Guilderland teachers progress up a 23-step schedule. A teacher on the first step this year earns $42,000 while a teacher on the highest step earns $71,909.
What if teachers each earned a little less, forgoing their raises, or at least part of them, so others in their ranks wouldn’t lose their jobs?
Over decades of covering teachers’ contracts, we’ve most frequently heard from union leaders that the reason teachers need raises is so that salaries will be competitive to attract the best new teachers. What teachers wouldn’t be attracted to a school district where senior teachers had given up a raise to keep the newest teachers, who would have been the first fired?
Such a district would serve as a beacon in tough times, illuminating teachers who cared about their students, their colleagues, the quality of education in their district, and the welfare of cash-strapped residents.
Unemployment in New York State has now reached 7 percent, and it shows no signs of dropping. Adding teachers to the ranks of the unemployed won’t help the economy any more than it will help education.
Guilderland’s supervisor, Kenneth Runion, mindful of the December decrease in county sales tax revenues revenues that pay two-thirds of the town’s budget is working with town employees to save taxpayer money by reducing hours and cutting overtime.
No one wants to give up a raise.

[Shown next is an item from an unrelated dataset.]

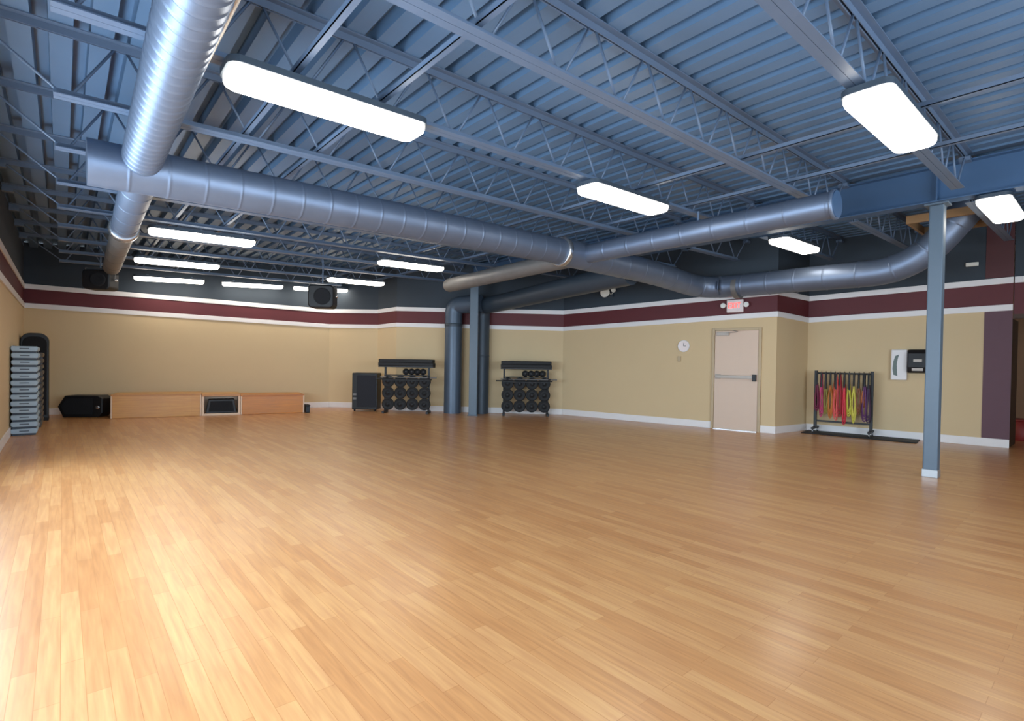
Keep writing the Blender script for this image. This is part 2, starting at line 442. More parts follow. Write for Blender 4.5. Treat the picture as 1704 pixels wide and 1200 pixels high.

Town workers and teachers alike work hard and have families to support. They are caught in the same hard times as the rest of us. But sometimes serving the greater good means personal sacrifice.
Brian Forte, president of Guilderland’s Police Benevolent Association who is stationed at Guilderland High School, said this week, “The town has asked us to cooperate with their plans in order to avoid lay-offs. No one is ever happy to see a reduced salary, but everyone on the force understands the need to cooperate, and we’re doing everything we can to maintain our numbers.”
We admire Forte’s stance: “Everyone on the force understands the need to cooperate.”
School leaders keep saying that tough choices will have to be made. This is a choice that should be considered along with all the rest. Everyone needs to cooperate for the common good.